DEMİR HOCA
Nevşehir'de
yaşamış velîlerden. İsmi Mustafa, babasınınki Ahmed'dir. Nevşehir'in Karasoku
mahallesinde 1870 (H.1287) senesinde doğdu. Halk arasında Demir Hâfız veya Demir
Hoca ismiyle meşhur oldu. Tahsil çağı gelince Köse Vâiz Medresesinde ilim
öğrenmeye başladı. Hocası Hacı Hamdi Efendiden icâzet, diploma aldı.
Demir Hoca,
ilim tahsîlini tamamladıktan sonra manifaturacılık yaparken, Nevşehir'in Tavukçu
ve diğer câmilerinde ücretsiz imâmlık ve hatiplik yaptı. Bir süre sonra ticâreti
tamâmen bırakıp insanlara Allahü teâlânın emir ve yasaklarını bildirmeye
çalıştı. Kendisi için tutulan han odalarında talebe yetiştirdi.
Aksaray'dan
ziyâretine gelen bâzı talebeleri; "Keşke hoca efendiye iki Aksaray kavunu
getirseydik iyi olurdu." diye aralarında konuştular. Demir Hoca'nın yanına
geldiklerinde, Hoca Efendi evdekilere; "Misâfirlerimize karpuz getirin de
yiyelim. Kavun olacağına karpuz olsun." dedi.
Bir ara
Konya'ya giden Demir Hoca, burada bir ay boyunca vâz ve ders verdi. Ramazanın
sonunda Demir Hoca'ya bir mikdâr para verdiler. O bunu kabûl etmedi. Paranın az
olduğunu sanarak iki katına çıkardılar. Yine kabûl etmeyip; "Ben ilmi parayla
satmam." buyurdu.
Üçhisarlı
emekli müftü Ali Efendi bir gece rüyâsında, Demir Hoca'yı Resûlullah efendimizin
bahçesine girmiş, ağaçtan bir nar koparmak isterken gördü. Bahçenin bekçisi ona;
"Burada nar hissen var.

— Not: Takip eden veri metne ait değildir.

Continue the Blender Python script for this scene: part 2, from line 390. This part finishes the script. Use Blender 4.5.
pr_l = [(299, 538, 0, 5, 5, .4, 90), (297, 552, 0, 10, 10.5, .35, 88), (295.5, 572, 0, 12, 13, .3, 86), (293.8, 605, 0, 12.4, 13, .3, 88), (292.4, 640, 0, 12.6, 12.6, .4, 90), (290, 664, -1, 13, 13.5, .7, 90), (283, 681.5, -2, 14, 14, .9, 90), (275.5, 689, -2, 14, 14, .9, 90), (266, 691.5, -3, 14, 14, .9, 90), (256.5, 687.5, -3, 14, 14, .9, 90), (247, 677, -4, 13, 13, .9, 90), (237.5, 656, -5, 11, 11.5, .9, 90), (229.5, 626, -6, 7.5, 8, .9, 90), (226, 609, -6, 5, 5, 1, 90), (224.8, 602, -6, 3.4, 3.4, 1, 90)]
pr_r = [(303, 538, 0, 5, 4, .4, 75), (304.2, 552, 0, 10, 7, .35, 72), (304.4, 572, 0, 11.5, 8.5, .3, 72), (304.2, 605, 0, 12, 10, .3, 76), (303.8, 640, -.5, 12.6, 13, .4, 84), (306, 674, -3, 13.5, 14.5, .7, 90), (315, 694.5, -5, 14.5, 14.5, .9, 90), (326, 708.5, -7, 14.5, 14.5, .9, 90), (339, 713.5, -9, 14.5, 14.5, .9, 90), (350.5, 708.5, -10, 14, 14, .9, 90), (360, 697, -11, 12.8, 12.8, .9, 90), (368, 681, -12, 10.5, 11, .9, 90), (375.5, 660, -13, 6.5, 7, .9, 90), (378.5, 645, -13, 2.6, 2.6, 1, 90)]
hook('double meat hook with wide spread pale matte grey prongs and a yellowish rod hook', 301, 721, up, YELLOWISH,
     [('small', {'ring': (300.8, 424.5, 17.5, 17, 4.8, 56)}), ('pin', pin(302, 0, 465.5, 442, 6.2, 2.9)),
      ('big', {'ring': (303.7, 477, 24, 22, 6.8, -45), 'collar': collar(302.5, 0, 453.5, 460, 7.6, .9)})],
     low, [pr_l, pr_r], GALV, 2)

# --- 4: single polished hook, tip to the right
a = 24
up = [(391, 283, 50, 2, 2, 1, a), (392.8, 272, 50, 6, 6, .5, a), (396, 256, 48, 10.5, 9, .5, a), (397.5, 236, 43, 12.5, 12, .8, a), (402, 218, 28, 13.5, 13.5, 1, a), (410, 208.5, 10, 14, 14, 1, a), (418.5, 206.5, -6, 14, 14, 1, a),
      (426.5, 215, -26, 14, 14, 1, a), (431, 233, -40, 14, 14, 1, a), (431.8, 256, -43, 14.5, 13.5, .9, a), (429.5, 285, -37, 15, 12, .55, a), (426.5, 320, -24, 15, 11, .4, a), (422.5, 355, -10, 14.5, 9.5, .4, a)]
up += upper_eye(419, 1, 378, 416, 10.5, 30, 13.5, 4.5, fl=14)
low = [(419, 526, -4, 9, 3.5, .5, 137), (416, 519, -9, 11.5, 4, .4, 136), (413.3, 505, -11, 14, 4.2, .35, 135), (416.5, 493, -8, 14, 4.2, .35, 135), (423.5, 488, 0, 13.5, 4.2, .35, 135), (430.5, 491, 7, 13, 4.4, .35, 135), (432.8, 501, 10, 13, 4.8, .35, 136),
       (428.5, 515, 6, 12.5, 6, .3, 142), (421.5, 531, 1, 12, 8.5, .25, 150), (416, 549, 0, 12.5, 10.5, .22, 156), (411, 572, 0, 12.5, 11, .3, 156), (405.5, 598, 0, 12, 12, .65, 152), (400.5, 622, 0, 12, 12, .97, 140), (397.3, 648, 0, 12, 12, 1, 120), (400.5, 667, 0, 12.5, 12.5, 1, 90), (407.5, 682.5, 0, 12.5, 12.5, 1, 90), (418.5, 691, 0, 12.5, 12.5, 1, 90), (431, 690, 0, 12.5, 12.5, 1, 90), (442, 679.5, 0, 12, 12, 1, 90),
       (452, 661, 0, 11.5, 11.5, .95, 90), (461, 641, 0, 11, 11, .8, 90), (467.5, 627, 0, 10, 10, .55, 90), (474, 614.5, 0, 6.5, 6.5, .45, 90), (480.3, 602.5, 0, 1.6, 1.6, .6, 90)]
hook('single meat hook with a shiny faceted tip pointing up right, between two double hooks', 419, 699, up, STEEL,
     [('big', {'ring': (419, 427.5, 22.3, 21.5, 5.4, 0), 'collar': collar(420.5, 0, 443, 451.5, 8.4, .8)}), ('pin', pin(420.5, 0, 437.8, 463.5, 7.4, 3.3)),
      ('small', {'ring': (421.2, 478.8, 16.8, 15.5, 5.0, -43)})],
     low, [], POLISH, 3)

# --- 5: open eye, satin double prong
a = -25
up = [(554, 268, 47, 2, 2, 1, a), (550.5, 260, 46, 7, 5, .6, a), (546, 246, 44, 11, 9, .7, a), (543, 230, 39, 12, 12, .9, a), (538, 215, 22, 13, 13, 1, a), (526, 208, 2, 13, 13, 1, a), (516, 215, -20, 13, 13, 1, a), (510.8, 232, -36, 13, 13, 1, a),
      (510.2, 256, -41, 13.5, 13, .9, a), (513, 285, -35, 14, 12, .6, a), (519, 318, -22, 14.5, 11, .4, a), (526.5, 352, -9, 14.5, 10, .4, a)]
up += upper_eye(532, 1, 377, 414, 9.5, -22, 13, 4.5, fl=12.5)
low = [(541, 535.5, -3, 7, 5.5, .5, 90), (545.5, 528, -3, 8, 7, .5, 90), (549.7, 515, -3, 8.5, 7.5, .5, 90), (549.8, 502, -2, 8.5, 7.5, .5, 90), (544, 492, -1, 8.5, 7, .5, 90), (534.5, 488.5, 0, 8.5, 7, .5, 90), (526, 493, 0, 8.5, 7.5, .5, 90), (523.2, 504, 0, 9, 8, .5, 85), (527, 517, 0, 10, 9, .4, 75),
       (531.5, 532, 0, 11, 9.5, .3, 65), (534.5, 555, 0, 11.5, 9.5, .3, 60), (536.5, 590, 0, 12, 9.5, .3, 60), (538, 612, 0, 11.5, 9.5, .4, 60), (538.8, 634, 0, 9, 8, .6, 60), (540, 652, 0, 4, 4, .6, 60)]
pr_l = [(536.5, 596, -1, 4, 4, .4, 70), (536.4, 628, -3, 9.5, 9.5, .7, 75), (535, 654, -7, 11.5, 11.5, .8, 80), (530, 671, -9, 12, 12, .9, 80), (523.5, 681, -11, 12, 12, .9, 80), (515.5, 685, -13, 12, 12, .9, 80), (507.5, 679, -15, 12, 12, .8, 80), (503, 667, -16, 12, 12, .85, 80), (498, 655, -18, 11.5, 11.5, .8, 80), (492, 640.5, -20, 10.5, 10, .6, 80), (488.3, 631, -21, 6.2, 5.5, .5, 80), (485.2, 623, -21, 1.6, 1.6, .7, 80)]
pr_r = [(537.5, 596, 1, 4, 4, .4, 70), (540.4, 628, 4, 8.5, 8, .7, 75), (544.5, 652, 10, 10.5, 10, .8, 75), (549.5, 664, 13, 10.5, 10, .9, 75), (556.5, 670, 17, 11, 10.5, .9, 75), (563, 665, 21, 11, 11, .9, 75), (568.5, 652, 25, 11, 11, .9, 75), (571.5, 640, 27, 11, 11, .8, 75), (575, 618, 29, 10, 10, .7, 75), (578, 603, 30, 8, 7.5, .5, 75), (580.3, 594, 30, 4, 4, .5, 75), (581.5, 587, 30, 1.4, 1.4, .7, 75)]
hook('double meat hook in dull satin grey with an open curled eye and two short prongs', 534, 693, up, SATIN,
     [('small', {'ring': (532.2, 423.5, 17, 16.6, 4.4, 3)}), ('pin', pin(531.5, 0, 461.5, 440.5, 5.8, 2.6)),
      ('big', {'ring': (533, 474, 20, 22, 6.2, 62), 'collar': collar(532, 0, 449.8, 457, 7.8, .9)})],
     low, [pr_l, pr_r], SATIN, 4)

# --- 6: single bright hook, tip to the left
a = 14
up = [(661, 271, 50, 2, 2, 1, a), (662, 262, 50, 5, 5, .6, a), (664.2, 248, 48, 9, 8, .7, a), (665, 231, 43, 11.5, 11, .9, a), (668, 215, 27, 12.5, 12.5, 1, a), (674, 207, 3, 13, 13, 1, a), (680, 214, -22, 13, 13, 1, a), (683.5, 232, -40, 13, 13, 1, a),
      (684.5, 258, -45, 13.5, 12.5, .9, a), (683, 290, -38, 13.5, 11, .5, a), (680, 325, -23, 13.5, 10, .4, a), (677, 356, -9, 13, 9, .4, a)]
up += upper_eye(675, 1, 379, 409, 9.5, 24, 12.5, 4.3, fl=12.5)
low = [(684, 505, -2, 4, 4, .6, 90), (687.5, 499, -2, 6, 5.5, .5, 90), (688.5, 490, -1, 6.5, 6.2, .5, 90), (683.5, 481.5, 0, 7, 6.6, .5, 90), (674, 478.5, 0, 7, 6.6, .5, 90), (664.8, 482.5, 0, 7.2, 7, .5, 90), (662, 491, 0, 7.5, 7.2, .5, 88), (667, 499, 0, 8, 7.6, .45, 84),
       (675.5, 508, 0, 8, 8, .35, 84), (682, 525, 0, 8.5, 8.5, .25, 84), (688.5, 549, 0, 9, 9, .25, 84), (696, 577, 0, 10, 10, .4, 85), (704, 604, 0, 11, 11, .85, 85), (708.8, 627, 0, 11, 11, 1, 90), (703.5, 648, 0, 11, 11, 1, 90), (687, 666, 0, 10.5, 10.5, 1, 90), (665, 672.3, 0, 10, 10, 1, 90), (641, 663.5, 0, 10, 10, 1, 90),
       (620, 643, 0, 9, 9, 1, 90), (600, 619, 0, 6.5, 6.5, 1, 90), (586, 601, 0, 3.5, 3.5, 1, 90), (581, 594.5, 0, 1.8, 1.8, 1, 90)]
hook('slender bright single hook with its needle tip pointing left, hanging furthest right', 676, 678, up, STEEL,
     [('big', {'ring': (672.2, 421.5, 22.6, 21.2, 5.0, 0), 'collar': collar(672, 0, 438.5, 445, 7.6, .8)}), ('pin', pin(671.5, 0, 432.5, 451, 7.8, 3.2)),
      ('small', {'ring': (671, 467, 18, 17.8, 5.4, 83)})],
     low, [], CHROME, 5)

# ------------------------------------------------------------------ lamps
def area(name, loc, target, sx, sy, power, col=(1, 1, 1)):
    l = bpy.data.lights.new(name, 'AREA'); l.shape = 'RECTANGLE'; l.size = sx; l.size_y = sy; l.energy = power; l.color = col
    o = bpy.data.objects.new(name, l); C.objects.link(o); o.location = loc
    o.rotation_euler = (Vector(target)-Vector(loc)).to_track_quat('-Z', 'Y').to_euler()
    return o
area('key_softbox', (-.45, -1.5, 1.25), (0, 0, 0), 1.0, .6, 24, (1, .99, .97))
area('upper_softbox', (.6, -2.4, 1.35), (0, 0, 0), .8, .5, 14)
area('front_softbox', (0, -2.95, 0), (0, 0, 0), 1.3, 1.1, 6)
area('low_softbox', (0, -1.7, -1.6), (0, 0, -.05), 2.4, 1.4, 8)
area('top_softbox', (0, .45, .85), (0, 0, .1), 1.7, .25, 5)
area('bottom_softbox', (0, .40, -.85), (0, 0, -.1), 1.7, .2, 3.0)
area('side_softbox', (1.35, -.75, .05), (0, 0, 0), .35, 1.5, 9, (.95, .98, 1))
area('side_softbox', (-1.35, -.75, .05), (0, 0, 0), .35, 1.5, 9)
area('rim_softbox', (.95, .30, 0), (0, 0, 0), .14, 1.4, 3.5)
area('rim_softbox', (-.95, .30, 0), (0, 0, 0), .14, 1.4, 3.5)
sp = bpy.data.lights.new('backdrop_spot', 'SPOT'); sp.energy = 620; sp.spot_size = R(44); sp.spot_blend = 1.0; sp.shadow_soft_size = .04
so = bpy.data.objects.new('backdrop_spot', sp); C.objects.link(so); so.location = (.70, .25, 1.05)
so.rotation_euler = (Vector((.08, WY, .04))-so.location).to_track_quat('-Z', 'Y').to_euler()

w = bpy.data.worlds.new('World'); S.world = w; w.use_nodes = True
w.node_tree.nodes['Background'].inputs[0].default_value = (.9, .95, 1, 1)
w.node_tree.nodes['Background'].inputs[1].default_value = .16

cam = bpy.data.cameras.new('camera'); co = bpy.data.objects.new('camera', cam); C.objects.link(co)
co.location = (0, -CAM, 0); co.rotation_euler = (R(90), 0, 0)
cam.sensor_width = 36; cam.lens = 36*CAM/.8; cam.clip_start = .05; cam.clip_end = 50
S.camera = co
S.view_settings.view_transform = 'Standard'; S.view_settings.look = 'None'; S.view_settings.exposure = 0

Narı alman için biraz daha beklemen lâzım." dedi. Demir
Hoca'nın huzûrunda rüyâsını anlatınca, talebelerinden biri; "Âhirete yolculuk
var." diye tâbir etti. Orada bulunan arkadaşlarının; "Bunu nasıl söylersin?"
demeleri üzerine, Demir Hoca; "Dokunmayın! Hacı doğru tâbir etti." dedi. Bu
hâdiseden bir süre sonra Demir Hoca'yı köylerine vâz için götürmeye gelen
köylülere; "Sizlerle gitmeye izin yok. Ancak Nar köyüne gitmeye izin var."
diyerek onlarla helallaştı. Daha sonra Nar köyüne gitti. Buradaki câmide bir
müddet vâz verdi. Vefâtından önceki gece yanında bulunanlara; "Eğer vefât
ederken şuurunuz yerinde olursa, Peygamber efendimizin son nefesinde okuduğu
duâyı okursunuz." dedi ve yanındakiler gidince, onlara bu duâyı okumalarını
söyledi. Bu halde iken 1952 (H.1372) senesinde vefât etti. Cenâzesi Nevşehir'e
getirilerek Dâmâd İbrâhim Paşanın yaptırdığı Kurşunlu Câmiinde kalabalık bir
cemâatle namazı kılındı. Nevşehir mezarlığına defnedildi.